Entre as alegações, citando um acórdão do Supremo, a defesa do deputado eleito escreve que "as palavras têm de ser medidas e pesadas no contexto em que foram proferidas e não fora dele", rematando que a publicação de Frazão foi "feita com a inflamação própria de uma contenda pré-eleitoral, não visava pessoalmente o declaratário".
"Contorcionismo lamentável"
Nas contra-alegações a que a TSF também teve acesso, a defesa de Francisco Louçã não poupa nas palavras: "as afirmações vertidas no recurso ora sob resposta são um exercício de contorcionismo lamentável e de negação das evidências, que apenas cumpre a função de mostrar publicamente o seu inconformismo com a sua justa condenação, sendo plenamente incapaz de ter a honrosa conduta de reconhecimento do seu erro e da sua falta, acompanhada da devida reposição da verdade".
Em 95 pontos, a advogada Leonor Caldeira dá resposta a todas as alegações de Frazão concluindo que deve o tribunal considerar o recurso "totalmente improcedente, por ser manifestamente infundado" e que, em consequência, deve "ser mantida" a sentença.
À cabeça, é sinalizada a impossibilidade de apresentação do artigo de jornal nesta fase, mas também a pertinência de tal artigo. "As declarações de António Bagão Félix em 2005, a propósito de um tema da atualidade de então, em nada estão relacionadas com as ofensas dirigidas pelo Recorrente ao Recorrido, que são o objeto da presente ação", lê-se nas contra-alegações, sendo complementado com o facto de demonstrarem que o antigo governante "é um adversário político de toda a vida, com polémicas passadas fortes, mas que quis mostrar que considera indigna a invenção/mentira do Autor sobre a avença".
Já no argumento recebia/recebe, a advogada de Louçã trata-o como um "manifesto erro material, por lapso de escrita", que "não consubstancia qualquer nulidade".
Adiante, Leonor Caldeira acusa, com "perplexidade", a defesa de Frazão de "querer ludibriar" o tribunal com a questão da "avença obscura".
"Existem, de facto, dois tempos naquele tweet, a saber: em primeiro lugar, a alegada avença de Francisco Louçã com o BES; em segundo lugar, diz-se que o BES era doador para campanhas do partido político Bloco de Esquerda. Ao escrever a expressão "para além de pagador de avenças obscuras", o Recorrente está a separar a supostas avenças das doações às campanhas do BE e não, como refere o recorrente (...), a qualificar como obscuras as doações do BES às campanhas do BE", pode ler-se.

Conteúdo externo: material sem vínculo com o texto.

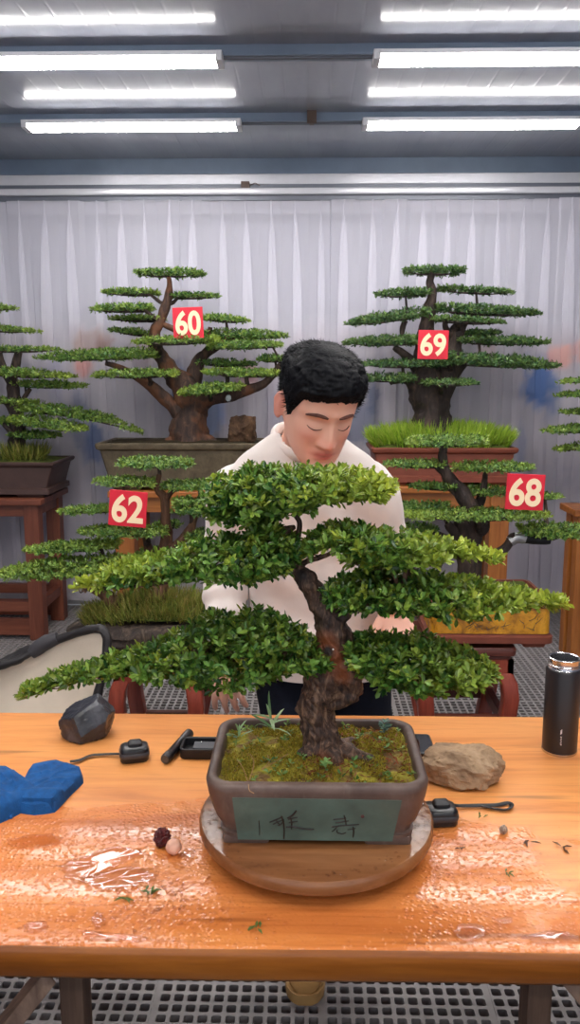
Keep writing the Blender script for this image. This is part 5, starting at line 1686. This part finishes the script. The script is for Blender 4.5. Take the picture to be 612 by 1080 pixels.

"Assim, é evidente que, concentrando-se estas frases no mesmo tweet, só se pode interpretar que a expressão 'para além de pagador de avenças obscuras', seja também referente à suposta avença constante da primeira parte do tweet - a (inexistente) avença do BES a Francisco Louçã", escreve a advogada considerando ainda que a defesa de Frazão "tem em pouca consideração as capacidades de leitura e interpretação do tribunal".
Também no documento de 20 páginas, a defesa de Louçã lembra que Frazão "alega que as suas afirmações não visavam 'atingir pessoalmente [Francisco Louçã], mas tinha objetivo político-eleitoral'", concluindo que "é no mínimo absurdo afirmar que quem escreve 'já o Francisco Louçã recebia uma avença do Banco Espírito Santo' não visava atingir pessoalmente Francisco Louçã".
O recurso está agora nas mãos do Tribunal da Relação de Lisboa, sendo que a expectativa é a de que haja uma decisão nos meses de junho ou julho.